Specifically, at a press conference, AKEL’s General Secretary, Stefanos Stefanou, proposed the following:

  1. Reduction of the VAT rate on electricity from 19% to 9%. This was voted by the Parliament following an AKEL bill proposal, but the law was deemed unconstitutional by the Supreme Court after a referral by N. Anastasiades. We call on the Christodoulides government to bring a relevant bill to Parliament. We urge them to address the EU and request the reduction of the rate. There is strong argumentation to support the government’s request; it just needs the political will to act, instead of hiding behind excuses. The state has increased revenues from VAT as a result of increased bills and can absorb the fiscal loss. VAT reduction can continue until the structural change of energy costs.

(Documentation: high rate of energy poverty, lack of alternative solutions to ensure access to energy, state’s neglect in creating infrastructure leading to increased electricity costs).

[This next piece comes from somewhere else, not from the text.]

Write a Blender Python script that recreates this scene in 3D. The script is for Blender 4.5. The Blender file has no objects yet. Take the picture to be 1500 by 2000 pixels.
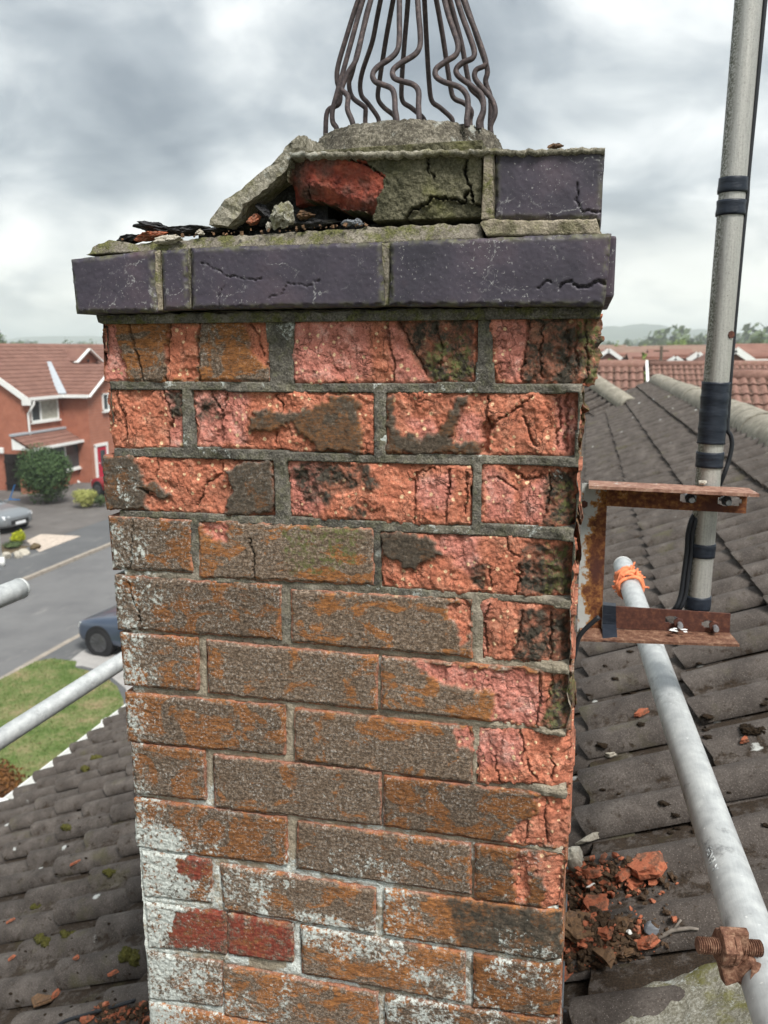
import bpy, bmesh, math, random
import numpy as np
from mathutils import Vector, Matrix, Euler, noise as mnoise

# ------------------------------------------------------------------ camera
sc = bpy.context.scene
COL = sc.collection
CAM = np.array([.5554, -.9024, -.0253]); FPX = 1640.0
def cam_axes(yaw, pitch, roll):
    cy, sy = math.cos(yaw), math.sin(yaw); cp, sp = math.cos(pitch), math.sin(pitch)
    f = np.array([-sy*cp, cy*cp, -sp]); r = np.array([cy, sy, 0.]); u = np.cross(r, f)
    c, s = math.cos(roll), math.sin(roll)
    return c*r + s*u, -s*r + c*u, f
AR, AU, AF = cam_axes(*[math.radians(a) for a in (13.467, 10.938, -.38)])
cam_d = bpy.data.cameras.new('camera'); cam = bpy.data.objects.new('camera', cam_d); COL.objects.link(cam)
cam.matrix_world = Matrix(((AR[0], AU[0], -AF[0], CAM[0]), (AR[1], AU[1], -AF[1], CAM[1]), (AR[2], AU[2], -AF[2], CAM[2]), (0, 0, 0, 1)))
cam_d.sensor_fit = 'HORIZONTAL'; cam_d.sensor_width = 36; cam_d.lens = 36*FPX/1500
cam_d.clip_start = .05; cam_d.clip_end = 12000
cam_d.dof.use_dof = True; cam_d.dof.focus_distance = .93
cam_d.dof.aperture_fstop = cam_d.lens/2.6
sc.camera = cam

# ------------------------------------------------------------------ light
SUN = Vector((.41, -.42, .81)).normalized()
world = bpy.data.worlds.new('World'); sc.world = world; world.use_nodes = True
sun_d = bpy.data.lights.new('sun', 'SUN'); sun_d.energy = 1.5; sun_d.angle = math.radians(18); sun_d.color = (1, .965, .91)
sun = bpy.data.objects.new('sun', sun_d); COL.objects.link(sun); sun.rotation_euler = SUN.to_track_quat('Z', 'Y').to_euler()
sc.view_settings.view_transform = 'Standard'; sc.view_settings.look = 'None'
sc.view_settings.gamma = 1; sc.view_settings.use_curve_mapping = False
sc.view_settings.exposure = 1.92
sc.cycles.max_bounces = 5; sc.cycles.diffuse_bounces = 3; sc.cycles.glossy_bounces = 2; sc.cycles.transmission_bounces = 3
sc.cycles.volume_bounces = 1; sc.cycles.caustics_reflective = False; sc.cycles.caustics_refractive = False

# ------------------------------------------------------------------ node helper
class G:
    def __init__(s, tree):
        s.t = tree; s.N = tree.nodes; s.L = tree.links; s._co = None
    def node(s, typ, props=None, **ins):
        n = s.N.new(typ)
        for k, v in (props or {}).items(): setattr(n, k, v)
        for k, v in ins.items():
            sock = n.inputs[int(k[1:])] if k[0] == 'i' and k[1:].isdigit() else n.inputs[k.replace('_', ' ')]
            s.put(sock, v)
        return n
    def put(s, sock, v):
        if hasattr(v, 'links'): s.L.new(v, sock)
        elif isinstance(v, (tuple, list)) and sock.type == 'RGBA' and len(v) == 3: sock.default_value = (*v, 1)
        else: sock.default_value = v
    @property
    def co(s):
        if s._co is None: s._co = s.node('ShaderNodeTexCoord').outputs['Object']
        return s._co
    def scale(s, v, sc_, loc=(0, 0, 0), rot=(0, 0, 0)):
        return s.node('ShaderNodeMapping', None, Vector=v, Scale=sc_, Location=loc, Rotation=rot).outputs[0]
    def noise(s, scale, detail=4, rough=.6, vec=None, dist=0.):
        return s.node('ShaderNodeTexNoise', None, Vector=vec or s.co, Scale=scale, Detail=detail, Roughness=rough, Distortion=dist).outputs['Fac']
    def noisec(s, scale, detail=2, vec=None):
        return s.node('ShaderNodeTexNoise', None, Vector=vec or s.co, Scale=scale, Detail=detail).outputs['Color']
    def vor(s, scale, vec=None, feature='F1', out='Distance', rnd=1.):
        return s.node('ShaderNodeTexVoronoi', dict(feature=feature), Vector=vec or s.co, Scale=scale, Randomness=rnd).outputs[out]
    def m(s, op, a, b=0., c=0., clamp=False):
        n = s.node('ShaderNodeMath', dict(operation=op, use_clamp=clamp)); s.put(n.inputs[0], a); s.put(n.inputs[1], b); s.put(n.inputs[2], c)
        return n.outputs[0]
    def mr(s, v, a, b, c=0., d=1.):
        return s.node('ShaderNodeMapRange', dict(clamp=True), i0=v, i1=a, i2=b, i3=c, i4=d).outputs[0]
    def ramp(s, fac, stops):
        n = s.node('ShaderNodeValToRGB'); s.put(n.inputs[0], fac); e = n.color_ramp.elements
        while len(e) < len(stops): e.new(.5)
        for q, (p, c) in zip(e, stops): q.position = p; q.color = (*c, 1)
        return n.outputs[0]
    def mix(s, fac, a, b, blend='MIX'):
        n = s.node('ShaderNodeMix', dict(data_type='RGBA', blend_type=blend)); s.put(n.inputs[0], fac); s.put(n.inputs[6], a); s.put(n.inputs[7], b)
        return n.outputs[2]
    def attr(s, name, out='Fac'):
        return s.node('ShaderNodeAttribute', dict(attribute_name=name)).outputs[out]
    def rand(s): return s.node('ShaderNodeObjectInfo').outputs['Random']
    def bump(s, h, strength=.5, dist=.002, normal=None):
        n = s.node('ShaderNodeBump', None, Strength=strength, Distance=dist, Height=h)
        if normal: s.put(n.inputs['Normal'], normal)
        return n.outputs[0]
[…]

  1. Taxation of windfall profits in the energy sector and allocation of revenues to targeted policies to address energy poverty. Since November 2022, we have submitted a relevant bill proposal to Parliament, but unfortunately, we have encountered obstruction from the previous government and silence from the current government. AKEL’s proposal is not only a demand of society but is now also a position of the competent regulatory authority, RAEK.
  2. We support the continuation of existing measures for energy and fuel. Estimates of new price increases in energy make the continuation of measures imperative.

Structural Measures

  1. Utilization by the state of revenues from pollution for addressing energy poverty, promoting RES installation, and infrastructure creation (installation of storage systems, network improvement, and reinforcement). This is an EU directive adopted in national legislation. (The millions are significant: only in the period 2021-2022, revenues amounted to €180 million. There is insufficient information on how these revenues are managed, as there is a suspicious lack of transparency on the part of the authorities).
  2. Support by the state to EAC to develop its infrastructure and modernize its units (we are talking about those in Dekelia) aiming for the immediate transition to electricity production with natural gas and RES. EAC is the country’s cornerstone in the energy sector, ensuring energy security and sufficiency. In the recent past, EAC was not allowed or obstructed by the previous government to proceed with necessary investments. The Government of the Alarm tried to undermine the sustainability and role of EAC with various decisions and actions. Unfortunately, there were mistakes and shortcomings even by the EAC Board of Directors appointed by the previous government. We hope the new Board of Directors will meet the challenges facing EAC. The stance and policy of the Christodoulides government towards EAC are crucial. For us, it is non-negotiable that EAC must be supported to fulfill its role as the backbone in energy developments. On this issue, we call on the President of the Republic to clarify his government’s position.
  3. The government must finally proceed with competitive tenders for the integration of RES into the energy mix. We emphasize that in other countries, such tenders have led to electricity production at a very low cost per kilowatt-hour. Unfortunately, the previous government also showed unacceptable procrastination on this issue, despite publicly committing to conducting competitive tenders by October 2022.